* **OBJECTIVE**: Leave out the images; return the rest of the data exactly.

* **RAW DATA**:
— Begin —
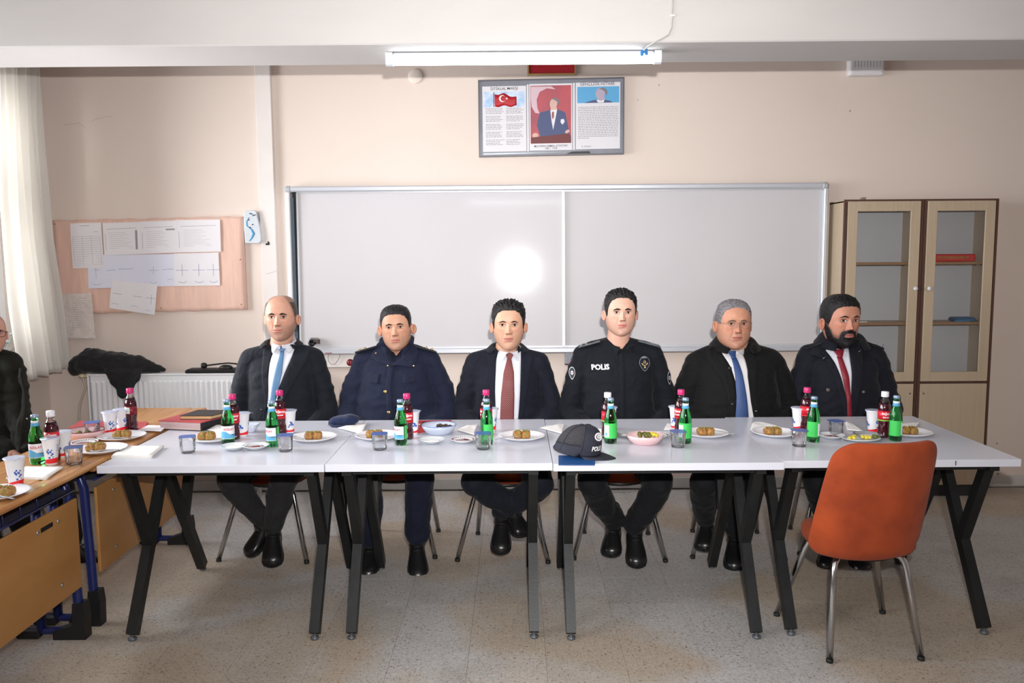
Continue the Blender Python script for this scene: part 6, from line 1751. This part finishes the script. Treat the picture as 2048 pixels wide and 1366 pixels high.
def shoe(root, ankle, toe, boot, P):
    a, t = Vector(ankle), Vector(toe); d = t-a; L_ = d.length; d.normalize()
    up = Vector((0, 0, 1)); up = (up-d*up.dot(d)).normalized(); b = d.cross(up).normalized()
    b_ = MB(); prof = [(-.075, .018, .028, .038), (-.062, .034, .040, .040), (-.03, .036, .052, .052), (.02, .037, .050, .050), (.07, .043, .040, .038), (.12, .050, .032, .030), (.165, .050, .026, .022), (.195, .041, .022, .016), (.212, .022, .015, .010), (.218, .006, .008, .006)]
    k_ = L_/.20; base = a-up*.085
    R_ = []
    for (s, w, hh, c) in prof:
        cc = base+d*(s*k_)+up*(hh)
        R_.append([cc+b*(w*math.cos(q))+up*(hh*(math.sin(q) if math.sin(q) > -.75 else -.75)) for q in np.linspace(0, 2*PI, 22, endpoint=False)])
    b_.grid(np.array(R_), closed=True); b_.f += [tuple(range(21, -1, -1)), tuple(len(prof)*22-22+k for k in range(22))]; b_.sm += [True]*2; b_.mi += [0]*2
    b_.capsule(a-up*.03, a+(Vector((0, .012, .085)) if boot else up*.012), .042, .041 if boot else .038, 16)
    so = b_.build('boot' if boot else 'shoe', m_leather, root)
    s_ = MB(); R2_ = []
    for (s, w, hh, c) in prof:
        cc = base+d*(s*k_)
        R2_.append([cc+b*(x*(w+.003))+up*z for x, z in ((-1, 0), (-1, .016), (1, .016), (1, 0))])
    s_.grid(np.array(R2_), closed=True, smooth=False); s_.f += [(3, 2, 1, 0), tuple((len(prof)-1)*4+k for k in range(4))]; s_.sm += [False]*2; s_.mi += [0]*2
    s_.build('sole', m_sole, so)
    lc = MB()
    for k in range(5):
        c = base+d*(.035+k*.019)*k_+up*(.100-.013*k if not boot else .103-.012*k)
        lc.tube([c-b*.019, c+up*.003, c+b*.019], .0022, 6)
    lc.build('laces', m_lace, so)

# ---------------- cloth materials
def cloth(name, rgb, **k): return mat(name, rgb, k.pop('rough', .82), var=.12, vscale=9, bump=.25, bscale=500, bdist=.0015, bump2=.7, spec=.25, sheen=k.pop('sheen', .05), **k)
c_suit1 = cloth('suit_charcoal_navy', (24, 28, 36)); c_tr1 = cloth('trouser_charcoal', (38, 38, 40))
c_parka = cloth('parka_navy', (29, 34, 54), rough=.85); c_tr2 = cloth('trouser_navy', (20, 24, 42))
c_suit3 = cloth('suit_navy', (21, 24, 36)); c_tr3 = cloth('trouser_dark_navy', (20, 23, 32))
c_uni = cloth('uniform_black', (19, 22, 29), rough=.85); c_tr4 = cloth('trouser_black', (19, 20, 24))
c_over = cloth('overcoat_black', (13, 13, 14), sheen=.05); c_trench = cloth('trench_navy', (20, 22, 31)); c_olive = cloth('parka_olive', (24, 25, 20))
c_shirt = mat('white_shirt', (216, 218, 228), .75, bump=.15, bscale=300, sheen=.1); c_shirt5 = mat('ivory_shirt', (214, 212, 216), .75, bump=.15, bscale=300)
m_badge = mat('badge_silver', (176, 176, 180), .35, metal=.5); m_goldb = mat('gold_button', (206, 176, 110), .25, metal=.9)
def dotted():
    m = mat('tie_dotted', (104, 40, 48), .6, bump=.15, bscale=300); nt = m.node_tree; L = nt.links; N = nt.nodes.new
    tc = N('ShaderNodeTexCoord'); sp = N('ShaderNodeSeparateXYZ'); L.new(tc.outputs['Object'], sp.inputs[0])
    def M_(op, a, b=None):
        q = N('ShaderNodeMath'); q.operation = op
        for k, v in enumerate((a, b)):
            if v is None: continue
            if isinstance(v, (int, float)): q.inputs[k].default_value = v
            else: L.new(v, q.inputs[k])
        return q.outputs[0]
    s = .0105
    u = M_('DIVIDE', M_('ADD', sp.outputs[0], sp.outputs[2]), s); v = M_('DIVIDE', M_('SUBTRACT', sp.outputs[0], sp.outputs[2]), s)
    fu = M_('SUBTRACT', M_('FRACT', M_('ADD', u, 500.)), .5); fv = M_('SUBTRACT', M_('FRACT', M_('ADD', v, 500.)), .5)
    r = M_('ADD', M_('MULTIPLY', fu, fu), M_('MULTIPLY', fv, fv)); lt = M_('LESS_THAN', r, .045)
    mx = N('ShaderNodeMix'); mx.data_type = 'RGBA'; L.new(lt, mx.inputs[0]); mx.inputs[6].default_value = (*srgb((100, 38, 46)), 1); mx.inputs[7].default_value = (*srgb((206, 150, 132)), 1)
    L.new(mx.outputs[2], nt.nodes['Principled BSDF'].inputs['Base Color']); return m
t_blue1 = mat('tie_steel_blue', (84, 122, 158), .5, bump=.15, bscale=300); t_blue5 = mat('tie_blue', (46, 72, 120), .5, bump=.15, bscale=300); t_red6 = mat('tie_red', (122, 24, 40), .5, bump=.15, bscale=300); t_dot = dotted()
m_label = lambda n, c: mat(n, c, .5)
def button(c, x, z, r, m, off=.012, name='button'):
    p = c['hit'](x, z, off); b = MB().lathe([(.0005, .0), (r, 0), (r, r*.25), (r*.6, r*.42), (.0005, r*.42)], 16); b.xf(Matrix.Translation(p) @ Matrix.Rotation(PI/2, 4, 'X')); return b.build(name, m, c['root'])
def shirt_tie(c, vl, vr, tie, tm, sm_, knot, shirt_off=.004, tie_off=.013):
    c['strip']('shirt', vl, vr, shirt_off, sm_, n=30, w=11, th=.002)
    c['strip']('tie', tie[0], tie[1], tie_off, tm, n=28, w=7, th=.003, bulge=.004)
    c['strip']('tie_knot', knot[0], knot[1], tie_off+.012, tm, n=8, w=7, th=.008, bulge=.006)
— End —
* **EXERCISE RESPONSE**:
Continue the Blender Python script for this scene: part 6, from line 1751. This part finishes the script. Treat the picture as 2048 pixels wide and 1366 pixels high.
def shoe(root, ankle, toe, boot, P):
    a, t = Vector(ankle), Vector(toe); d = t-a; L_ = d.length; d.normalize()
    up = Vector((0, 0, 1)); up = (up-d*up.dot(d)).normalized(); b = d.cross(up).normalized()
    b_ = MB(); prof = [(-.075, .018, .028, .038), (-.062, .034, .040, .040), (-.03, .036, .052, .052), (.02, .037, .050, .050), (.07, .043, .040, .038), (.12, .050, .032, .030), (.165, .050, .026, .022), (.195, .041, .022, .016), (.212, .022, .015, .010), (.218, .006, .008, .006)]
    k_ = L_/.20; base = a-up*.085
    R_ = []
    for (s, w, hh, c) in prof:
        cc = base+d*(s*k_)+up*(hh)
        R_.append([cc+b*(w*math.cos(q))+up*(hh*(math.sin(q) if math.sin(q) > -.75 else -.75)) for q in np.linspace(0, 2*PI, 22, endpoint=False)])
    b_.grid(np.array(R_), closed=True); b_.f += [tuple(range(21, -1, -1)), tuple(len(prof)*22-22+k for k in range(22))]; b_.sm += [True]*2; b_.mi += [0]*2
    b_.capsule(a-up*.03, a+(Vector((0, .012, .085)) if boot else up*.012), .042, .041 if boot else .038, 16)
    so = b_.build('boot' if boot else 'shoe', m_leather, root)
    s_ = MB(); R2_ = []
    for (s, w, hh, c) in prof:
        cc = base+d*(s*k_)
        R2_.append([cc+b*(x*(w+.003))+up*z for x, z in ((-1, 0), (-1, .016), (1, .016), (1, 0))])
    s_.grid(np.array(R2_), closed=True, smooth=False); s_.f += [(3, 2, 1, 0), tuple((len(prof)-1)*4+k for k in range(4))]; s_.sm += [False]*2; s_.mi += [0]*2
    s_.build('sole', m_sole, so)
    lc = MB()
    for k in range(5):
        c = base+d*(.035+k*.019)*k_+up*(.100-.013*k if not boot else .103-.012*k)
        lc.tube([c-b*.019, c+up*.003, c+b*.019], .0022, 6)
    lc.build('laces', m_lace, so)

# ---------------- cloth materials
def cloth(name, rgb, **k): return mat(name, rgb, k.pop('rough', .82), var=.12, vscale=9, bump=.25, bscale=500, bdist=.0015, bump2=.7, spec=.25, sheen=k.pop('sheen', .05), **k)
c_suit1 = cloth('suit_charcoal_navy', (24, 28, 36)); c_tr1 = cloth('trouser_charcoal', (38, 38, 40))
c_parka = cloth('parka_navy', (29, 34, 54), rough=.85); c_tr2 = cloth('trouser_navy', (20, 24, 42))
c_suit3 = cloth('suit_navy', (21, 24, 36)); c_tr3 = cloth('trouser_dark_navy', (20, 23, 32))
c_uni = cloth('uniform_black', (19, 22, 29), rough=.85); c_tr4 = cloth('trouser_black', (19, 20, 24))
c_over = cloth('overcoat_black', (13, 13, 14), sheen=.05); c_trench = cloth('trench_navy', (20, 22, 31)); c_olive = cloth('parka_olive', (24, 25, 20))
c_shirt = mat('white_shirt', (216, 218, 228), .75, bump=.15, bscale=300, sheen=.1); c_shirt5 = mat('ivory_shirt', (214, 212, 216), .75, bump=.15, bscale=300)
m_badge = mat('badge_silver', (176, 176, 180), .35, metal=.5); m_goldb = mat('gold_button', (206, 176, 110), .25, metal=.9)
def dotted():
    m = mat('tie_dotted', (104, 40, 48), .6, bump=.15, bscale=300); nt = m.node_tree; L = nt.links; N = nt.nodes.new
    tc = N('ShaderNodeTexCoord'); sp = N('ShaderNodeSeparateXYZ'); L.new(tc.outputs['Object'], sp.inputs[0])
    def M_(op, a, b=None):
        q = N('ShaderNodeMath'); q.operation = op
        for k, v in enumerate((a, b)):
            if v is None: continue
            if isinstance(v, (int, float)): q.inputs[k].default_value = v
            else: L.new(v, q.inputs[k])
        return q.outputs[0]
    s = .0105
    u = M_('DIVIDE', M_('ADD', sp.outputs[0], sp.outputs[2]), s); v = M_('DIVIDE', M_('SUBTRACT', sp.outputs[0], sp.outputs[2]), s)
    fu = M_('SUBTRACT', M_('FRACT', M_('ADD', u, 500.)), .5); fv = M_('SUBTRACT', M_('FRACT', M_('ADD', v, 500.)), .5)
    r = M_('ADD', M_('MULTIPLY', fu, fu), M_('MULTIPLY', fv, fv)); lt = M_('LESS_THAN', r, .045)
    mx = N('ShaderNodeMix'); mx.data_type = 'RGBA'; L.new(lt, mx.inputs[0]); mx.inputs[6].default_value = (*srgb((100, 38, 46)), 1); mx.inputs[7].default_value = (*srgb((206, 150, 132)), 1)
    L.new(mx.outputs[2], nt.nodes['Principled BSDF'].inputs['Base Color']); return m
t_blue1 = mat('tie_steel_blue', (84, 122, 158), .5, bump=.15, bscale=300); t_blue5 = mat('tie_blue', (46, 72, 120), .5, bump=.15, bscale=300); t_red6 = mat('tie_red', (122, 24, 40), .5, bump=.15, bscale=300); t_dot = dotted()
m_label = lambda n, c: mat(n, c, .5)
def button(c, x, z, r, m, off=.012, name='button'):
    p = c['hit'](x, z, off); b = MB().lathe([(.0005, .0), (r, 0), (r, r*.25), (r*.6, r*.42), (.0005, r*.42)], 16); b.xf(Matrix.Translation(p) @ Matrix.Rotation(PI/2, 4, 'X')); return b.build(name, m, c['root'])
def shirt_tie(c, vl, vr, tie, tm, sm_, knot, shirt_off=.004, tie_off=.013):
    c['strip']('shirt', vl, vr, shirt_off, sm_, n=30, w=11, th=.002)
    c['strip']('tie', tie[0], tie[1], tie_off, tm, n=28, w=7, th=.003, bulge=.004)
    c['strip']('tie_knot', knot[0], knot[1], tie_off+.012, tm, n=8, w=7, th=.008, bulge=.006)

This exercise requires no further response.